Fez sentido. Eu, de fato, nunca durei muito em grupos, o que explica os ouvintes desatentos não terem ficado pra continuação. Bom…de qualquer maneira, a insônia – uma nem tão fiel companheira, visitante esporádica – se dedicou um pouco mais. Numa dessas noites ela se deitou em minha cama, íntima como de costume, e me mostrou que essa melancolia era a minha kriptonita. Desde sempre me tornara fraco. Impotente. Cordial.
Nessa noite fui bombardeado de fatos, que apesar de me incomodarem, até o momento, sempre foram meio amorfos meio anônimos…mas que tornavam a melancolia quase crística. Poderosa. Insuportável.

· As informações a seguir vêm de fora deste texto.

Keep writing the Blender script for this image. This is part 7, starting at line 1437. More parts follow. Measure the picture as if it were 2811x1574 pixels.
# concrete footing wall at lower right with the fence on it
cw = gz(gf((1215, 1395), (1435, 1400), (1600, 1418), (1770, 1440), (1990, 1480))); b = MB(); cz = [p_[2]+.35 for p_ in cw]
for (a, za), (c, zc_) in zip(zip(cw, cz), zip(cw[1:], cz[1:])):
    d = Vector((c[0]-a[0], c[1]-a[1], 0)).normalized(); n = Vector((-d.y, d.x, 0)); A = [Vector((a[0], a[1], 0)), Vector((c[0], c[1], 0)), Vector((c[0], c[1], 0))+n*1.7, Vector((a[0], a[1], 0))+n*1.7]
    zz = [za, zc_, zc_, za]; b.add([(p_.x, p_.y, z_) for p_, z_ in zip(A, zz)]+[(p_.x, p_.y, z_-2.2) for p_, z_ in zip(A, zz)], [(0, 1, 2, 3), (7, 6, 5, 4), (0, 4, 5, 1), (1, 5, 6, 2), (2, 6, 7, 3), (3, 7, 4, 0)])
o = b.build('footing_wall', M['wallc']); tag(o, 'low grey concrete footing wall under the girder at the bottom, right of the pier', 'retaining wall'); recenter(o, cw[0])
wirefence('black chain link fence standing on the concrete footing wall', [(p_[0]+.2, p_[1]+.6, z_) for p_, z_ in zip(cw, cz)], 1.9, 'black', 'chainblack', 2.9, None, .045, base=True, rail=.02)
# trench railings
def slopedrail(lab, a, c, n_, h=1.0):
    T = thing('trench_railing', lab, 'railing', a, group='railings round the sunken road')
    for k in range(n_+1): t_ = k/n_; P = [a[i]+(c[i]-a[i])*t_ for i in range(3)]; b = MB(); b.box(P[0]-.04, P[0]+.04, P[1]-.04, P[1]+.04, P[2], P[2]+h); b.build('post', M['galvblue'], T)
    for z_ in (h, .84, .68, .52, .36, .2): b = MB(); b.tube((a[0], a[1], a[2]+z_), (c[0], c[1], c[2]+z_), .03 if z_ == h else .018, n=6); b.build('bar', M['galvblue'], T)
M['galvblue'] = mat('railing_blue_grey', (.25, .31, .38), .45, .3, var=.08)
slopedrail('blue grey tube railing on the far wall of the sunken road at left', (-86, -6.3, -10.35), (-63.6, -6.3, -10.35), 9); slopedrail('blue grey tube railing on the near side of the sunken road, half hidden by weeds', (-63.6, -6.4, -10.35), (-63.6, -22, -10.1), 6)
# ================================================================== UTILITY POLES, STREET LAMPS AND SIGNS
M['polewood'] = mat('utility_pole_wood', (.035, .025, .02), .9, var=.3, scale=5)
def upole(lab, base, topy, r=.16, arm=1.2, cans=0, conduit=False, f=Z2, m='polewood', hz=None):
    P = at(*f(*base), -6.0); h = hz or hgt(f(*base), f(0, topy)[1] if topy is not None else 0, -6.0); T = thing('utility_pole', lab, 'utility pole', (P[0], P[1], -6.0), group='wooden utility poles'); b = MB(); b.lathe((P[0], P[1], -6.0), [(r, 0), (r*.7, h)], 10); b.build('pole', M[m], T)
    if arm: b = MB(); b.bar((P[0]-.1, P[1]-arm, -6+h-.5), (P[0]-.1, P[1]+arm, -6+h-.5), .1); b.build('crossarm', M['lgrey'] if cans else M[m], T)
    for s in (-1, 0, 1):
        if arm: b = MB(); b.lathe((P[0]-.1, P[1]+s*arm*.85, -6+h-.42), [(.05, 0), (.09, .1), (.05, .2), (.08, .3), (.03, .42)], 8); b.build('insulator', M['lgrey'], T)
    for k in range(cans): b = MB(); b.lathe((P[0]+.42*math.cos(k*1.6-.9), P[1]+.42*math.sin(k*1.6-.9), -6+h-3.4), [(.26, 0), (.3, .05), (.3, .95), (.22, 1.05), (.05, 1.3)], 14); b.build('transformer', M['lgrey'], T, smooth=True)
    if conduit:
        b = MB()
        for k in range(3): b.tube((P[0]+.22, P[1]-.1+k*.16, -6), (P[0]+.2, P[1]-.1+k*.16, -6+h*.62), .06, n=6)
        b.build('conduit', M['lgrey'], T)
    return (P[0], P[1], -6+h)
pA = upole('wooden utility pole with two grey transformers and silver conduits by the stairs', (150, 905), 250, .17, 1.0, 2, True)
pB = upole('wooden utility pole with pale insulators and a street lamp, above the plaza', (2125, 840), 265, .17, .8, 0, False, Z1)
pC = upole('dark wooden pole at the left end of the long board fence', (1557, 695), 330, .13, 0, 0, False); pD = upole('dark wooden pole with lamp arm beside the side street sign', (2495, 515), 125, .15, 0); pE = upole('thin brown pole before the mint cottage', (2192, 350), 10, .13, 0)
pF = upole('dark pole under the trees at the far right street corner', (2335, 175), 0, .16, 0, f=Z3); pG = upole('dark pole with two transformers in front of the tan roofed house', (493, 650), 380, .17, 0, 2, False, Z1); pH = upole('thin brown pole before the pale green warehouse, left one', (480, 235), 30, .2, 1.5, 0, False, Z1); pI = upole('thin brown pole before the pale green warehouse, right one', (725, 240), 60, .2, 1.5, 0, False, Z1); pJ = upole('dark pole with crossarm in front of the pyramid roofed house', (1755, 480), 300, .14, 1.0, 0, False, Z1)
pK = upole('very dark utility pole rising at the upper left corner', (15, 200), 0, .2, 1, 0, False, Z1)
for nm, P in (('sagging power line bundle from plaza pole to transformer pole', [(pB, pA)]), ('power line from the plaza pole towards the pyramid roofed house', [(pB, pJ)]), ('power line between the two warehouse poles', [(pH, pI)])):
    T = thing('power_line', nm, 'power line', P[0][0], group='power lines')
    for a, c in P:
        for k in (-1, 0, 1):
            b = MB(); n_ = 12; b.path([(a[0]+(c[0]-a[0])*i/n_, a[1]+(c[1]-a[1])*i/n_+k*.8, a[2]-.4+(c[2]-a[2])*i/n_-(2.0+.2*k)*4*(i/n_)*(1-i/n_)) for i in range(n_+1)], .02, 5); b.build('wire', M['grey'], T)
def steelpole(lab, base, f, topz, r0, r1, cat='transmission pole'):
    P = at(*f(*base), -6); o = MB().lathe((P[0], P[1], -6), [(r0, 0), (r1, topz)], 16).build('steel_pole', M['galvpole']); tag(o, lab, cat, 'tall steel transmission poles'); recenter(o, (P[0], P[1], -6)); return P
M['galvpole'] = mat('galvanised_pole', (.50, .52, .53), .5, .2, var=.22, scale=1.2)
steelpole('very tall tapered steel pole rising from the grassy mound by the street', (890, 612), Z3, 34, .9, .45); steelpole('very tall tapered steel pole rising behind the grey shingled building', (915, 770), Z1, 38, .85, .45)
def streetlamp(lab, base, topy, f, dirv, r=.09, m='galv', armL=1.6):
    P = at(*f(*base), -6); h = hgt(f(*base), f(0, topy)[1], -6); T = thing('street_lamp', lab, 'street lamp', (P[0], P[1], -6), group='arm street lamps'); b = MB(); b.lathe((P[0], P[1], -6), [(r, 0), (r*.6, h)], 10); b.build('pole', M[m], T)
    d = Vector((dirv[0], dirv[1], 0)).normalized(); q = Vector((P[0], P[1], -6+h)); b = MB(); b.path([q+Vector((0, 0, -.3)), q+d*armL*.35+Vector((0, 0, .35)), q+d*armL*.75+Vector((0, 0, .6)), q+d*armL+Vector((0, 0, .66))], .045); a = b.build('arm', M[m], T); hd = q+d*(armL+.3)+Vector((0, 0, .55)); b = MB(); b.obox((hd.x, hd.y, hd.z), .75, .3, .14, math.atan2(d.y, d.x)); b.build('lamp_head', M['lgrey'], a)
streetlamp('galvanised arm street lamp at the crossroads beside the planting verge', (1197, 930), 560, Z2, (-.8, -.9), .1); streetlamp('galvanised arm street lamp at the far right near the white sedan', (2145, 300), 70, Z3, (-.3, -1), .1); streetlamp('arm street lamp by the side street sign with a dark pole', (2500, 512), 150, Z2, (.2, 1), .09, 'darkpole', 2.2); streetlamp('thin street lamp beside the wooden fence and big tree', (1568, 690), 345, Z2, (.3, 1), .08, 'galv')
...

Nessa noite algo se concretizou em mim. Uma mudança que começara há pouco mais de um ano, no Oscar de 2019, quando o Oga Mendonça me apresentara o conceito de Magical Negro, cunhado pelo Spike Lee. Naquela noite o grande destaque fora Green Book, por Nick Vallelonga. Eu ficara feliz com as vitórias do filme, mas nessa noite entendi que a felicidade fora, na verdade, identificação. Finalmente, percebi que, tal qual o personagem do Mahershala Ali no filme, eu não protagonizava minha estória. Os fatos, enfim, ganharam forma e nome.
Nessa noite tudo fez sentido. Eu entendi o porquê de eu nunca sair de casa usando chinelos. De eu ter medo da noite. De eu não me identificar com o vilão, nem com os mocinhos. De eu sempre me sentar no fundo do ônibus. De eu não gostar de shoppings. De eu sempre procurar reafirmação das minhas vitórias naqueles que sempre foram o absoluto contrário de mim. De o carinho sempre vir acompanhado de medo, sofrimento e autopunição, apesar de ter nascido numa família amorosa. De eu nunca falar sobre mim. De eu querer proteger o mundo que quem eu pudesse ser.
Nessa noite eu fui dominado por ódio. Ódio por perceber que quando nasci com a minha pele escura, enfiaram uma estaca no meu peito que por todos esses anos ardeu. Plantaram uma dor no meu coração e me fizeram acreditar que viver era assim. Me convenceram de que eu não poderia ser potente e amado. Que eu não deveria ser, caber ou pertencer.
Mas nessa noite eu também entendi o porquê dessa grande Primavera dos Sujeitos Negros. Do aquilombamento. Da tomada de poder. Da afetividade. Da proteção incondicional. Nessa noite eu também renasci. Renasci e me comprometi a me refazer. Renasci e encontrei nas mãos de Silvio Almeida, de Caio César, de Neuza Santos Souza, de James Baldwin, de Toni Morrison, de Emicida, de Cleiton Gonçalves, de Bell Hooks, de Abdias do Nascimento, referências muito melhores de mim mesmo. Renasci e decidi trazer quem eu puder junto de mim. Carregar minha História e entregar o poder nas mãos dos meus. Nessa noite eu descobri que, se eu cheguei até aqui, o Super sempre fui eu.